Depuis un an, l’organisme responsable de la sécurité maritime du Japon a accru sa présence à Ishigaki: près de 600 membres y sont postés.
C’est que le Japon est inquiet de l’activité chinoise près des îles Senkaku, situées à 170 kilomètres au nord d’Ishigaki. Depuis septembre 2012, des bateaux chinois n’ont pas hésité à franchir la frontière maritime pour naviguer dans les eaux japonaises, à une fréquence moyenne de trois incidents par mois. La Chine s’intéresse de près à ces îles perdues (qu’elle a rebaptisées «Diaoyu») pour des raisons stratégiques.
Ce conflit larvé se déroule sous l’œil attentif des États-Unis. Installés à Okinawa depuis la fin de la Deuxième Guerre mondiale, la base américaine et ses 50 000 soldats assurent toujours le maintien de la sécurité dans la région. «La situation rappelle l’importance de la présence américaine», explique Yoshiyuki Toita, conseiller élu de l’île, responsable du dossier.
Pendant que la Garde côtière patrouille les eaux litigieuses, Ishigaki et ses habitants vivent à un rythme bien tranquille.
Les pêcheurs préfèrent éviter les tensions et naviguent dans les eaux calmes au sud de l’île. «C’est mieux pour la pêche», dit monsieur Tanaka.
CARNET D’ADRESSES
Superficie : Avec sa superficie de 240 km2, l’île d’Ishigaki est un grain de sable dans la mer de Chine orientale. Les 45 000 habitants se concentrent autour du port. En comparaison, l’île de Montréal s’étend sur environ 350 km2.

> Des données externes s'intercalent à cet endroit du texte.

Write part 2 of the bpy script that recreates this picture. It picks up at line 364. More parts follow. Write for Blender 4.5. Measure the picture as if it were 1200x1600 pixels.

Comment s’y rendre : Ishigaki, c’est loin. Après un vol d’au moins 11 heures entre Montréal et Tokyo, on doit prendre un autre vol (d’une durée de 3 heures) pour se rendre sur l’île, qui se trouve le long du 21e parallèle, soit à la hauteur de Cuba.
Hébergement : Une trentaine d’hôtels offrent des chambres pour toutes les bourses. Pour 100 $ par nuit, l’hôtel Nikko Yaeyama est fort abordable. Petite chambre et déjeuner copieux inclus.
Restaurant : Le resto Funakura no Sato sert une cuisine japonaise traditionnelle. Tofu fermenté, oreilles de porc et bœuf d’Ishigaki. Pour une cuisine plus simple, les petits restos servent une spécialité locale, les sobas de Yaeyama, un bol de nouilles accompagné de poisson et de porc.